In the American Restatement of the Law, the rule has been thus stated in the Volume on Contract (section 598):

"A party to an illegal bargain can neither recover damages for breach thereof, nor by rescinding bargain, recover the performance that he has rendered thereunder or its value".

The doctrine underlying section 84 of the Trusts Act is obviously different. But the conditions for the application of the rule are the same in the Trusts Act as under the principle of quasi-contract and the result is similar. The extension of the provision in section 84 to include the contractual aspect would result in the advantage of having a comprehensive provision relating to the subject of frustration of an illegal purpose instead of having two parallel provisions in two separate enactments. The title of the Chapter of the Trusts Act in which section 84 is included is also wide enough to admit of the extension, inasmuch as it does not deal with cases of trusts proper but of 'Certain obligations in the nature of trusts'.

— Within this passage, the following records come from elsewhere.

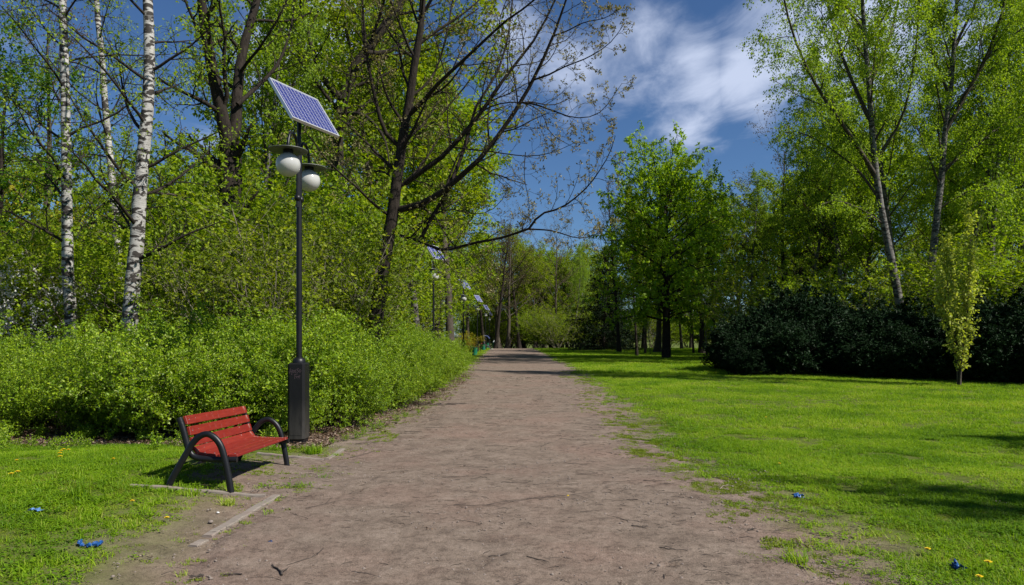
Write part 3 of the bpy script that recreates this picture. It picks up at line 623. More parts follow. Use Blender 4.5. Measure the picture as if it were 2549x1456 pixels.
# forked dark tree, left of the lamp
d1 = 22.0
root = at_d(572, 836, d1); root.z = zlocal(root.x, root.y)
A = lambda pts, d, dd=0: [at_d(x, y, d + dd * i / (len(pts) - 1)) for i, (x, y) in enumerate(pts)]
fk = [(0, [root] + A([(572, 700), (570, 560), (575, 440), (572, 360)], d1), .42, .33, 3, .6),
      (1, A([(572, 380), (550, 280), (525, 160), (505, 40), (490, -120), (480, -300)], d1, -1.5), .24, .07, 13, .15),
      (1, A([(575, 375), (588, 290), (592, 190), (612, 90), (645, -20), (680, -150), (700, -300)], d1, 1.5), .21, .06, 13, .15),
      (1, A([(556, 290), (520, 262), (470, 236), (420, 212), (395, 195)], d1, -3), .09, .03, 8, .2),
      (1, A([(560, 430), (520, 410), (470, 372), (430, 350), (405, 330)], d1, -2), .11, .03, 7, .2),
      (1, A([(560, 530), (500, 520), (460, 490), (430, 485), (380, 480)], d1, -2.5), .10, .03, 6, .2),
      (1, A([(590, 260), (640, 215), (690, 160), (720, 80), (735, -10)], d1, 2), .08, .02, 9, .2),
      (1, A([(575, 560), (640, 540), (690, 500), (720, 440)], d1, 2), .07, .015, 8, .2)]
S4 = dict(SM, kids=[14, 9, 6, 0], len=[.22, .34, .45, .4], seg=[9, 7, 6, 5])
S4['kids'] = [14, 9, 6]; S4['rmin'] = .006
hero('forked_tree', 'dark forked tree with fresh sparse leaves behind the bench', 'tree', root, fk, S4, M['bark'], M['spring'], dict(per_m=22, size=.10, spread=.09, droop=.2), 12)
# dark curved tree behind the solar panel
d2 = 30.0
root = at_d(835, 836, d2); root.z = zlocal(root.x, root.y)
ck = [(0, [root] + A([(838, 650), (840, 480), (838, 350), (850, 250), (868, 190), (905, 130), (955, 70), (1010, -20), (1070, -150)], d2, 1), .42, .14, 12, .45),
      (1, A([(845, 285), (900, 285), (940, 320), (960, 360), (970, 420)], d2, -3), .12, .02, 8, .2),
      (1, A([(850, 250), (800, 190), (770, 100), (750, 0), (745, -120)], d2, 1), .16, .05, 11, .2),
      (1, A([(905, 130), (960, 130), (1020, 100), (1100, 80), (1190, 20)], d2, 3), .12, .03, 10, .2)]
hero('curved_tree', 'dark tree with curved trunk behind the nearest solar panel', 'tree', root, ck, S4, M['bark'], M['olive'], dict(per_m=20, size=.13, spread=.12, droop=.2), 13)
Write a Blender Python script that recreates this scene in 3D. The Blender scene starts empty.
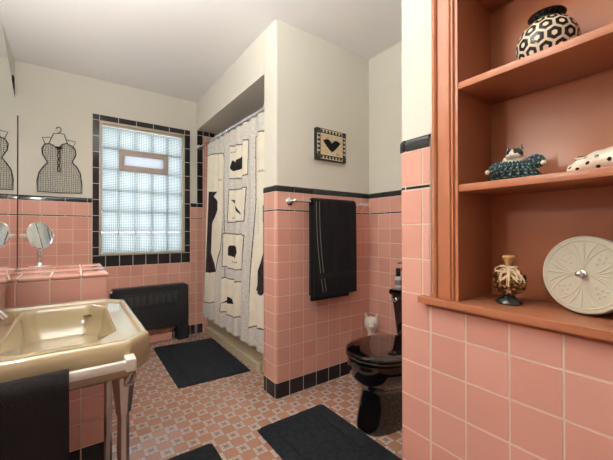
import bpy, bmesh, math, random
from mathutils import Vector, Matrix, noise
random.seed(7)
PI = math.pi
C = bpy.context.scene.collection
sc = bpy.context.scene

# ------------------------------------------------------------------ materials
def lin(c):
    return tuple((x/12.92 if x <= .04045 else ((x+.055)/1.055)**2.4) for x in c)
def rgb(r, g, b):
    return lin((r/255, g/255, b/255)) + (1,)
def mat(name, col, rough=.5, metal=0, spec=.5, bump=None, mottle=None, coat=0, attr=None, trans=0, ior=1.45, emit=None, sheen=0, alpha=1):
    m = bpy.data.materials.new(name); m.use_nodes = True
    nt = m.node_tree; b = nt.nodes['Principled BSDF']
    b.inputs['Base Color'].default_value = col
    b.inputs['Roughness'].default_value = rough
    b.inputs['Metallic'].default_value = metal
    b.inputs['Specular IOR Level'].default_value = spec
    b.inputs['IOR'].default_value = ior
    b.inputs['Coat Weight'].default_value = coat
    b.inputs['Coat Roughness'].default_value = .06
    b.inputs['Transmission Weight'].default_value = trans
    b.inputs['Sheen Weight'].default_value = sheen
    if emit:
        b.inputs['Emission Color'].default_value = emit[0]
        b.inputs['Emission Strength'].default_value = emit[1]
    tc = nt.nodes.new('ShaderNodeTexCoord')
    if attr:
        a = nt.nodes.new('ShaderNodeAttribute'); a.attribute_name = attr
        nt.links.new(a.outputs['Color'], b.inputs['Base Color'])
    if mottle:
        scale, amt = mottle
        n = nt.nodes.new('ShaderNodeTexNoise'); n.inputs['Scale'].default_value = scale; n.inputs['Detail'].default_value = 5
        nt.links.new(tc.outputs['Object'], n.inputs['Vector'])
        r = nt.nodes.new('ShaderNodeMapRange')
        r.inputs[1].default_value = .3; r.inputs[2].default_value = .7
        r.inputs[3].default_value = 1-amt; r.inputs[4].default_value = 1+amt
        nt.links.new(n.outputs['Fac'], r.inputs[0])
        mx = nt.nodes.new('ShaderNodeMix'); mx.data_type = 'RGBA'; mx.blend_type = 'MULTIPLY'; mx.inputs[0].default_value = 1
        mx.inputs[6].default_value = col
        if attr: nt.links.new(a.outputs['Color'], mx.inputs[6])
        nt.links.new(r.outputs[0], mx.inputs[7])
        nt.links.new(mx.outputs[2], b.inputs['Base Color'])
    if bump:
        scale, st, dist = bump
        n = nt.nodes.new('ShaderNodeTexNoise'); n.inputs['Scale'].default_value = scale; n.inputs['Detail'].default_value = 4
        nt.links.new(tc.outputs['Object'], n.inputs['Vector'])
        bp = nt.nodes.new('ShaderNodeBump'); bp.inputs['Strength'].default_value = st; bp.inputs['Distance'].default_value = dist
        nt.links.new(n.outputs['Fac'], bp.inputs['Height'])
        nt.links.new(bp.outputs['Normal'], b.inputs['Normal'])
    return m

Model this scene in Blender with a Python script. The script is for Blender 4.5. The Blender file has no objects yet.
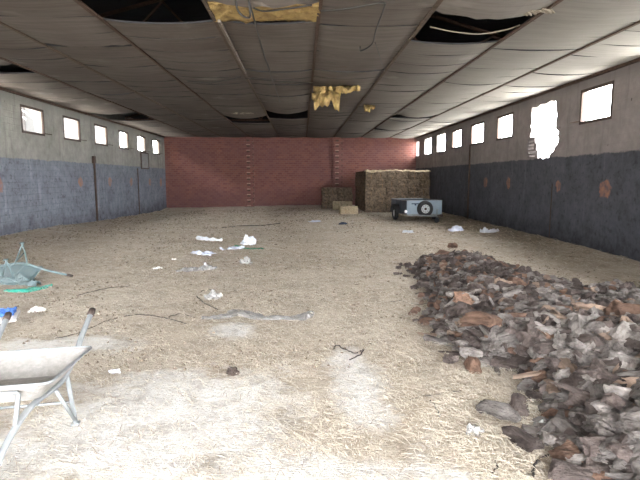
import bpy, bmesh, math, random
import numpy as np
from mathutils import Vector, Matrix, Euler, noise
from mathutils.geometry import tessellate_polygon
random.seed(7)
rng = np.random.default_rng(7)
C = bpy.context.scene.collection
PI = math.pi
# ------------------------------------------------------------------ place constants (metres)
EYE = 1.65
XL, XR, YB, ZC = -7.7, 6.53, 28.75, 3.95     # left wall, right wall, back wall, ceiling height
YF = -4.2                                    # front wall (big opening)
PITCH, YAW = math.radians(7.07), math.radians(2.05)
FPX = 500.0

cam_d = bpy.data.cameras.new('camera'); cam = bpy.data.objects.new('camera', cam_d); C.objects.link(cam)
cam.location = (0, 0, EYE); cam.rotation_euler = (PI/2-PITCH, 0, -YAW)
cam_d.sensor_width = 36; cam_d.lens = 36*FPX/640; cam_d.clip_start = .05; cam_d.clip_end = 300
bpy.context.scene.camera = cam
RM = cam.rotation_euler.to_matrix()
def ray(px, py): return RM @ Vector(((px-320)/FPX, (240-py)/FPX, -1))
def atz(px, py, z=0.0):
    d = ray(px, py); t = (z-EYE)/d.z; return Vector((d.x*t, d.y*t, z))
def aty(px, py, Y):
    d = ray(px, py); t = Y/d.y; return Vector((d.x*t, Y, EYE+d.z*t))

# ------------------------------------------------------------------ materials
def mat(name, rough=.85, metal=0.0):
    m = bpy.data.materials.new(name); m.use_nodes = True
    b = m.node_tree.nodes['Principled BSDF']
    b.inputs['Roughness'].default_value = rough; b.inputs['Metallic'].default_value = metal
    if rough > .8: b.inputs['Specular IOR Level'].default_value = .2
    return m, m.node_tree.nodes, m.node_tree.links, b
class N:
    """small node helper"""
    def __init__(s, m): s.n = m.node_tree.nodes; s.l = m.node_tree.links
    def val(s, node, i, v):
        if v is None: return
        if hasattr(v, 'is_linked') or isinstance(v, bpy.types.NodeSocket): s.l.new(v, node.inputs[i])
        else: node.inputs[i].default_value = v
    def math(s, op, a, b=None, c=None, clamp=False):
        k = s.n.new('ShaderNodeMath'); k.operation = op; k.use_clamp = clamp
        s.val(k, 0, a); s.val(k, 1, b); s.val(k, 2, c); return k.outputs[0]
    def noise(s, vec, scale, detail=4, rough=.6, dist=0, out='Fac'):
        k = s.n.new('ShaderNodeTexNoise'); s.val(k, 'Vector', vec)
        k.inputs['Scale'].default_value = scale; k.inputs['Detail'].default_value = detail
        k.inputs['Roughness'].default_value = rough; k.inputs['Distortion'].default_value = dist
        return k.outputs[out]
    def ramp(s, f, stops):
        k = s.n.new('ShaderNodeValToRGB'); s.l.new(f, k.inputs[0]); e = k.color_ramp.elements
        while len(e) < len(stops): e.new(.5)
        for i, (p, c) in enumerate(stops):
            e[i].position = p; e[i].color = (c[0], c[1], c[2], 1) if hasattr(c, '__len__') else (c, c, c, 1)
        return k.outputs[0]
    def mix(s, f, a, b, mode='MIX'):
        k = s.n.new('ShaderNodeMix'); k.data_type = 'RGBA'; k.blend_type = mode
        s.val(k, 0, f)
        for i, v in ((6, a), (7, b)):
            if isinstance(v, (tuple, list)): v = (v[0], v[1], v[2], 1)
            s.val(k, i, v)
        return k.outputs[2]
    def pos(s): return s.n.new('ShaderNodeNewGeometry').outputs['Position']
    def objc(s): return s.n.new('ShaderNodeTexCoord').outputs['Object']
    def sep(s, v):
        k = s.n.new('ShaderNodeSeparateXYZ'); s.l.new(v, k.inputs[0]); return k.outputs
    def comb(s, x, y, z):
        k = s.n.new('ShaderNodeCombineXYZ'); s.val(k, 0, x); s.val(k, 1, y); s.val(k, 2, z); return k.outputs[0]
    def mapv(s, v, scale=(1,1,1), rot=(0,0,0)):
        k = s.n.new('ShaderNodeMapping'); s.l.new(v, k.inputs[0]); k.inputs['Scale'].default_value = scale
        k.inputs['Rotation'].default_value = rot; return k.outputs[0]
    def bump(s, h, st=.5, dist=.02):
        k = s.n.new('ShaderNodeBump'); k.inputs['Strength'].default_value = st; k.inputs['Distance'].default_value = dist
        s.l.new(h, k.inputs['Height']); return k.outputs[0]
    def dist(s, a, c):
        k = s.n.new('ShaderNodeVectorMath'); k.operation = 'DISTANCE'; s.l.new(a, k.inputs[0]); k.inputs[1].default_value = c
        return k.outputs['Value']
    def rand(s): return s.n.new('ShaderNodeObjectInfo').outputs['Random']

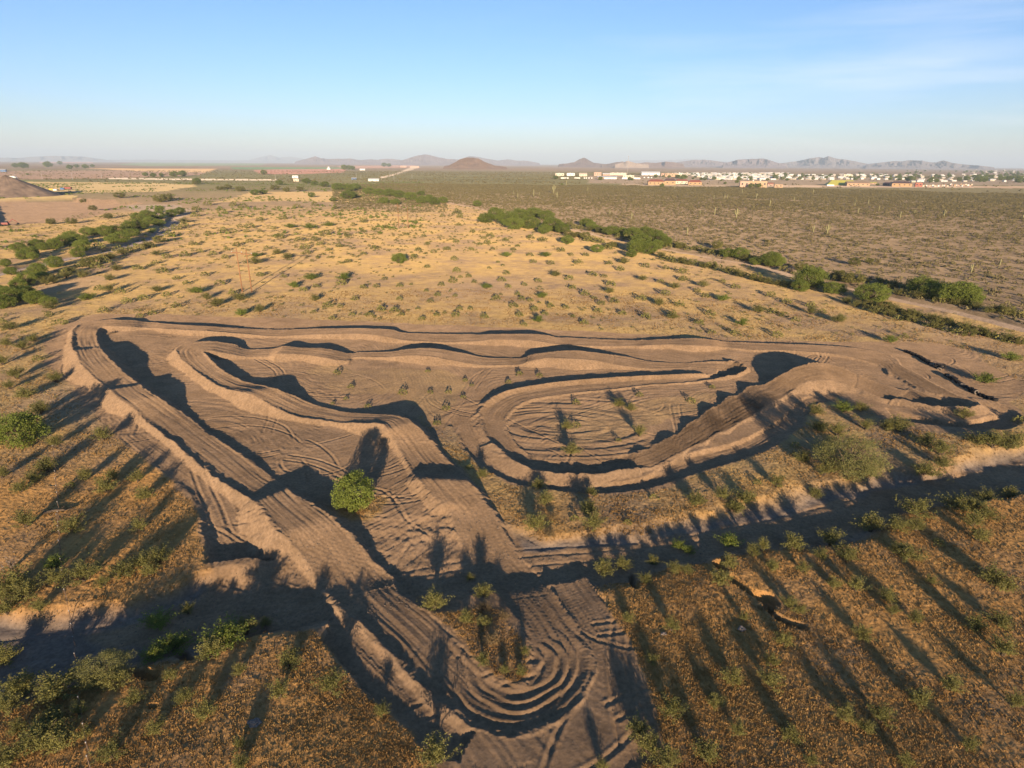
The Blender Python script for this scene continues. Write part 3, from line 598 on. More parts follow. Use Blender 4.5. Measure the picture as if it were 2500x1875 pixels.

We have, accordingly, come to the conclusion that in our future Report on the law of trusts, a recommendation should be made for amending section 84 to include the following proposition:

"Where a person makes payment or delivery of property for any illegal purpose and such purpose is not carried into execution, or the person making the payment or delivering the property is not as guilty as the person receiving the payment or the property or the effect of permitting him to retain the money or property might be to defeat the provisions of, any law, he must restore the benefit to the person making the payment or delivery of the property".

1. Petherperumal v. Muniai, 35 IA 98.

2. Petherperumal v. Muniai, 35 IA 98 (102).

3. Chitty; Op. Cit., Vol. I, p. 473.

98. Sections 73-74.- No change is recommended in sections 73-74.